Wolfgang J. Mommsen, un des principaux historiens allemands de sa génération et qui fut très actif dans le CISH, est mort accidentellement en août 2004 à l’âge de 73 ans lors d’une baignade dans la Baltique.
Descendant d’une longue lignée allemande d’historiens, de professionnels et d’hommes d’affaires, il était arrière-petit-fils de Theodor Mommsen, prix Nobel de 1902 pour sa célèbre Histoire des Romains, fils de l’historien Wilhelm Mommsen, sympathisant des Nazis qui perdit son emploi en 1945 et jumeau de Hans Mommsen, remarquable historien du nazisme et de la résistance antinazie. La volonté de comprendre pourquoi l’Allemagne était devenue fasciste et l’agresseur principal dans la première moitié du XXe siècle est demeurée fondamentale pour Wolfgang Mommsen de même que pour plusieurs autres historiens allemands de sa génération.
Sa thèse remarquable (avec Theodor Schieder) étudiait Max Weber et son rôle dans la politique allemande jusqu’en 1920. Certains des sujets traités par Max Weber deviendront les thèmes de plusieurs livres importants de Wolfgang Mommsen : l’impérialisme, l’État allemand, le libéralisme, les lacunes de l’élite allemande de la fin du dix-neuvième et du début du vingtième siècle ainsi que la Première Guerre mondiale. En tant que disciple de Weber, Mommsen a prôné une analyse historique non événementielle. Il est l’un des fondateurs du «Geschichte und Gesellschaft» (1975), un journal consacré à l’utilisation des sciences sociales en histoire; il a également coédité l’œuvre de Max Weber. Il était, comme lui, un ardent progressiste doté d’un esprit critique et d’un fort penchant pour les opinions tranchées. Excellent orateur, il a toujours apprécié un vif débat.
Wolfgang Mommsen a su allier une rare érudition à son rôle social d’intellectuel.
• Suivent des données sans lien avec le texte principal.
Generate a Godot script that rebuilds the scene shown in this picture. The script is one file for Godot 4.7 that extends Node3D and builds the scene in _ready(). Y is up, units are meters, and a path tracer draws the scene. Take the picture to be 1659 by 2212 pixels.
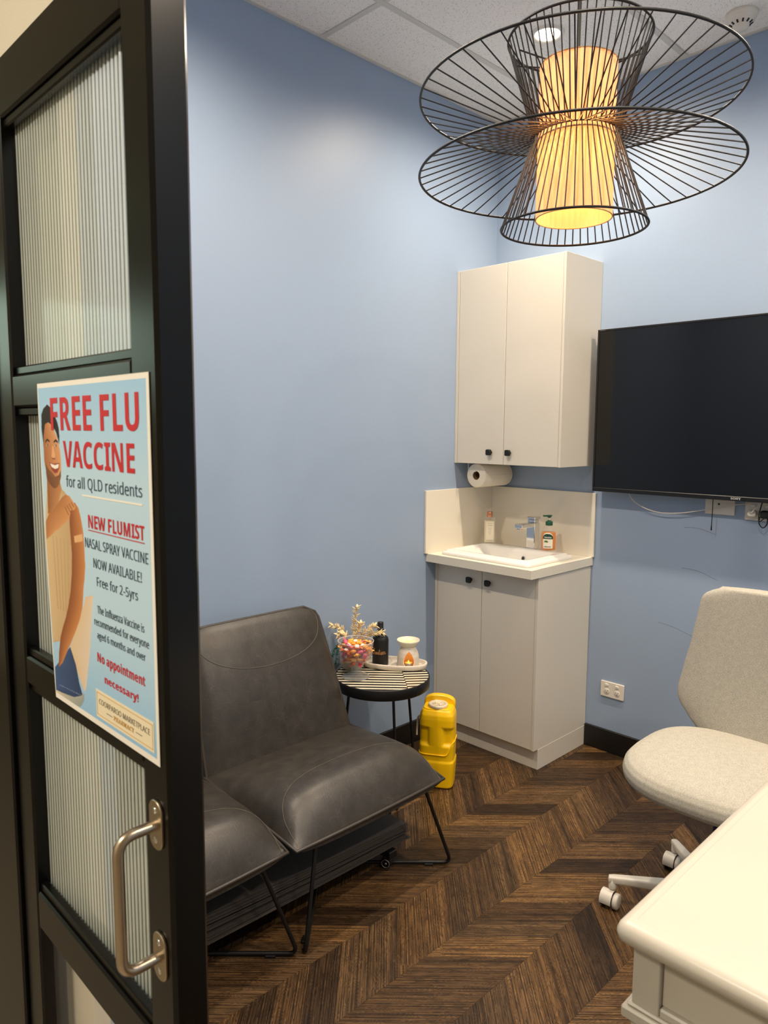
extends Node3D

# ------------------------------------------------------------------ geometry helpers
class Sh:
	var st := SurfaceTool.new()
	var uvscale := 1.0
	func _init() -> void:
		st.begin(Mesh.PRIMITIVE_TRIANGLES)
		st.set_smooth_group(-1)
	func tri(a: Vector3, b: Vector3, c: Vector3, ua := Vector2.ZERO, ub := Vector2.ZERO, uc := Vector2.ZERO) -> void:
		# a, b, c counter-clockwise seen from outside
		st.set_uv(ua); st.add_vertex(a)
		st.set_uv(uc); st.add_vertex(c)
		st.set_uv(ub); st.add_vertex(b)
	func quad(a: Vector3, b: Vector3, c: Vector3, d: Vector3, ua := Vector2.ZERO, ub := Vector2.ZERO, uc := Vector2.ZERO, ud := Vector2.ZERO) -> void:
		tri(a, b, c, ua, ub, uc)
		tri(a, c, d, ua, uc, ud)
	func box(c: Vector3, s: Vector3, b := 0.0, xf := Transform3D()) -> void:
		st.set_smooth_group(-1)
		var h := s * 0.5
		b = minf(b, minf(h.x, minf(h.y, h.z)) * 0.9)
		# three vertices per corner, one on each face
		var p := func(sx: int, sy: int, sz: int, ax: int) -> Vector3:
			var v := Vector3(h.x - b, h.y - b, h.z - b)
			v[ax] += b
			return xf * (c + v * Vector3(sx, sy, sz))
		for ax in 3:
			var i := (ax + 1) % 3
			var j := (ax + 2) % 3
			for sg in [1, -1]:
				var q: Array = []
				for k in [[-1, -1], [1, -1], [1, 1], [-1, 1]]:
					var e := [0, 0, 0]
					e[ax] = sg; e[i] = k[0]; e[j] = k[1]
					q.append(p.call(e[0], e[1], e[2], ax))
				var uv: Array = [Vector2(0, 1), Vector2(1, 1), Vector2(1, 0), Vector2(0, 0)]
				if sg > 0: quad(q[0], q[1], q[2], q[3], uv[0], uv[1], uv[2], uv[3])
				else: quad(q[3], q[2], q[1], q[0], uv[3], uv[2], uv[1], uv[0])
		if b <= 0.0: return
		for ax in 3:
			var i := (ax + 1) % 3
			var j := (ax + 2) % 3
			for si in [1, -1]:
				for sj in [1, -1]:
					var e0 := [0, 0, 0]; var e1 := [0, 0, 0]
					e0[ax] = -1; e1[ax] = 1
					e0[i] = si; e1[i] = si; e0[j] = sj; e1[j] = sj
					var a0: Vector3 = p.call(e0[0], e0[1], e0[2], i)
					var a1: Vector3 = p.call(e1[0], e1[1], e1[2], i)
					var b0: Vector3 = p.call(e0[0], e0[1], e0[2], j)
					var b1: Vector3 = p.call(e1[0], e1[1], e1[2], j)
					if si * sj > 0: quad(a0, b0, b1, a1)
					else: quad(a0, a1, b1, b0)
		for sx in [1, -1]:
			for sy in [1, -1]:
				for sz in [1, -1]:
					var x: Vector3 = p.call(sx, sy, sz, 0)
					var y: Vector3 = p.call(sx, sy, sz, 1)
					var z: Vector3 = p.call(sx, sy, sz, 2)
					if sx * sy * sz > 0: tri(x, y, z)
					else: tri(x, z, y)
	func lohi(lo: Vector3, hi: Vector3, b := 0.0) -> void:
		box((lo + hi) * 0.5, (hi - lo).abs(), b)
	func grid(f: Callable, nu: int, nv: int, sg := 1, flip := false) -> void:
		st.set_smooth_group(sg)
		var rows: Array = []
		for i in nu + 1:
			var r := PackedVector3Array()
			for j in nv + 1:
				r.append(f.call(float(i) / nu, float(j) / nv))
			rows.append(r)
		for i in nu:
			for j in nv:
				var u0 := Vector2(float(i) / nu, float(j) / nv)
				var u1 := Vector2(float(i + 1) / nu, float(j + 1) / nv)
				var a: Vector3 = rows[i][j]
				var b: Vector3 = rows[i + 1][j]
				var c: Vector3 = rows[i + 1][j + 1]
				var d: Vector3 = rows[i][j + 1]
				if flip: quad(a, d, c, b, u0, Vector2(u0.x, u1.y), u1, Vector2(u1.x, u0.y))
				else: quad(a, b, c, d, u0, Vector2(u1.x, u0.y), u1, Vector2(u0.x, u1.y))
		st.set_smooth_group(-1)
	func tube(path: Array, r, n := 8, closed := false, caps := true) -> void:
		var m := path.size()
		var nn := Vector3.ZERO
		var rings: Array = []
		for i in m:
			var t: Vector3
			if closed: t = (path[(i + 1) % m] - path[(i - 1 + m) % m]).normalized()
			else: t = (path[mini(i + 1, m - 1)] - path[maxi(i - 1, 0)]).normalized()
			if nn == Vector3.ZERO:
				nn = t.cross(Vector3.UP if absf(t.y) < 0.9 else Vector3.RIGHT).normalized()
			nn = (nn - t * nn.dot(t)).normalized()
			var bb := t.cross(nn)
			var rr: float = r[i] if r is Array else r
			var ring := PackedVector3Array()
			for k in n:
				var a := TAU * k / n
				ring.append(path[i] + (nn * cos(a) + bb * sin(a)) * rr)
			rings.append(ring)
		st.set_smooth_group(1)
		for i in (m if closed else m - 1):
			for k in n:
				var A: PackedVector3Array = rings[i]
				var B: PackedVector3Array = rings[(i + 1) % m]
				quad(A[k], A[(k + 1) % n], B[(k + 1) % n], B[k], Vector2(float(i) / m, float(k) / n), Vector2(float(i) / m, float(k + 1) / n), Vector2(float(i + 1) / m, float(k + 1) / n), Vector2(float(i + 1) / m, float(k) / n))
		st.set_smooth_group(-1)
		if caps and not closed:
			for k in n:
				tri(path[0], rings[0][(k + 1) % n], rings[0][k])
				tri(path[m - 1], rings[m - 1][k], rings[m - 1][(k + 1) % n])
	# profile of Vector2(radius, height), bottom to top on the outside; null starts a new smooth run
	func lathe(profile: Array, n := 32, c := Vector3.ZERO, sx := 1.0, sz := 1.0) -> void:
		var sg := 1
		for i in profile.size() - 1:
			if profile[i] == null: continue
			if profile[i + 1] == null:
				sg += 1
				continue
			st.set_smooth_group(sg)
			var p: Vector2 = profile[i]
			var q: Vector2 = profile[i + 1]
			for k in n:
				var a0 := TAU * k / n
				var a1 := TAU * (k + 1) / n
				var u := float(i) / profile.size()
				var P0 := c + Vector3(p.x * cos(a0) * sx, p.y, p.x * sin(a0) * sz)
				var P1 := c + Vector3(p.x * cos(a1) * sx, p.y, p.x * sin(a1) * sz)
				var Q0 := c + Vector3(q.x * cos(a0) * sx, q.y, q.x * sin(a0) * sz)
				var Q1 := c + Vector3(q.x * cos(a1) * sx, q.y, q.x * sin(a1) * sz)
				if p.x < 1e-6: tri(P0, Q0, Q1)
				elif q.x < 1e-6: tri(P0, Q0, P1)
				else: quad(P0, Q0, Q1, P1, Vector2(float(k) / n, u), Vector2(float(k) / n, u), Vector2(float(k + 1) / n, u), Vector2(float(k + 1) / n, u))
		st.set_smooth_group(-1)
	# polygon counter-clockwise in local xy, extruded from z0 to z1, through xf
	func prism(poly: PackedVector2Array, z0: float, z1: float, xf := Transform3D(), bev := 0.0) -> void:
		st.set_smooth_group(-1)
		if Geometry2D.is_polygon_clockwise(poly): poly.reverse()
		var n := poly.size()
		var cen := Vector2.ZERO
		for p in poly: cen += p / n
		var ins := PackedVector2Array()
		for i in n:
			var d0 := (poly[i] - poly[(i - 1 + n) % n]).normalized()
			var d1 := (poly[(i + 1) % n] - poly[i]).normalized()
			var nrm := (Vector2(-d0.y, d0.x) + Vector2(-d1.y, d1.x)).normalized()
			ins.append(poly[i] + nrm * bev)
		var ids := Geometry2D.triangulate_polygon(ins)
		for k in range(0, ids.size(), 3):
			var a := ins[ids[k]]; var b := ins[ids[k + 1]]; var c := ins[ids[k + 2]]
			if (b - a).cross(c - a) < 0:
				var t := b; b = c; c = t
			tri(xf * Vector3(a.x, a.y, z1), xf * Vector3(b.x, b.y, z1), xf * Vector3(c.x, c.y, z1), a, b, c)
			tri(xf * Vector3(a.x, a.y, z0), xf * Vector3(c.x, c.y, z0), xf * Vector3(b.x, b.y, z0), a, c, b)
		for i in n:
			var j := (i + 1) % n
			var smooth := n > 12
			st.set_smooth_group(1 if smooth else -1)
			quad(xf * Vector3(poly[i].x, poly[i].y, z0 + bev), xf * Vector3(poly[j].x, poly[j].y, z0 + bev), xf * Vector3(poly[j].x, poly[j].y, z1 - bev), xf * Vector3(poly[i].x, poly[i].y, z1 - bev))
			if bev > 0.0:
				st.set_smooth_group(2 if smooth else -1)
				quad(xf * Vector3(poly[i].x, poly[i].y, z1 - bev), xf * Vector3(poly[j].x, poly[j].y, z1 - bev), xf * Vector3(ins[j].x, ins[j].y, z1), xf * Vector3(ins[i].x, ins[i].y, z1))
				quad(xf * Vector3(ins[i].x, ins[i].y, z0), xf * Vector3(ins[j].x, ins[j].y, z0), xf * Vector3(poly[j].x, poly[j].y, z0 + bev), xf * Vector3(poly[i].x, poly[i].y, z0 + bev))
		st.set_smooth_group(-1)
	func mesh() -> ArrayMesh:
		st.generate_normals()
		return st.commit()

static func rrect(w: float, h: float, r: float, n := 5) -> PackedVector2Array:
	var o := PackedVector2Array()
	for k in 4:
		var c := Vector2((w / 2 - r) * (1 if k in [0, 3] else -1), (h / 2 - r) * (1 if k < 2 else -1))
		for i in n + 1:
			var a := PI / 2 * (k + float(i) / n)
			o.append(c + Vector2(cos(a), sin(a)) * r)
	return o

static func bez(pts: Array, n: int) -> Array:   # smooth path through points (Catmull-Rom)
	var o: Array = []
	for i in pts.size() - 1:
		var p0 = pts[maxi(i - 1, 0)]; var p1 = pts[i]; var p2 = pts[i + 1]; var p3 = pts[mini(i + 2, pts.size() - 1)]
		for k in n:
			o.append(p1.cubic_interpolate(p2, p0, p3, float(k) / n))
	o.append(pts[-1])
	return o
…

Il a ainsi contribué à façonner plusieurs débats à l’origine de la culture politique de la république fédérale allemande. Contrairement à plusieurs de ses collègues, il avait compris l’importance de la dimension institutionnelle de notre discipline. Il a occupé le poste de professeur d’histoire moderne à l’Université de Duesseldorf de 1968 jusqu’à sa retraite, à l’exception d’un passage à l’Institut historique allemand de Londres. Sous sa gouverne (de 1977 à 1985), l’Institut a atteint un degré de productivité et de pertinence inégalé. W. Mommsen a été président de l’Association nationale des historiens allemands de 1988 à 1992. Il a joué un rôle capital dans le difficile processus de rapprochement des historiens allemands de l’Est et de l’Ouest, après la réunification.
L’optique de Wolfgang Mommsen était cosmopolite. L’internationalisation de la discipline historique lui tenait extrêmement à cœur. Il a représenté les historiens allemands à l’occasion de plusieurs congrès et rencontres et il a participé activement à la vie du CISH. Au printemps de 2005, paraîtra la version anglaise condensée du livre de Karl Dietrich Erdmann sur l’histoire des congrès internationaux d’historiens depuis 1898 et celle du Comité international des sciences historiques depuis 1926. Wolfgang Mommsen en a rédigé l’épilogue couvrant la période de 1985 (date à laquelle K. D. Erdmann a terminé son exposé) jusqu’à 2000. Ce sera une preuve de plus de l’implication de W. Mommsen à la cause de la collaboration entre les historiens de toutes nationalités.
Il est mort trop tôt et la communauté internationale des historiens se le rappellera avec respect et admiration.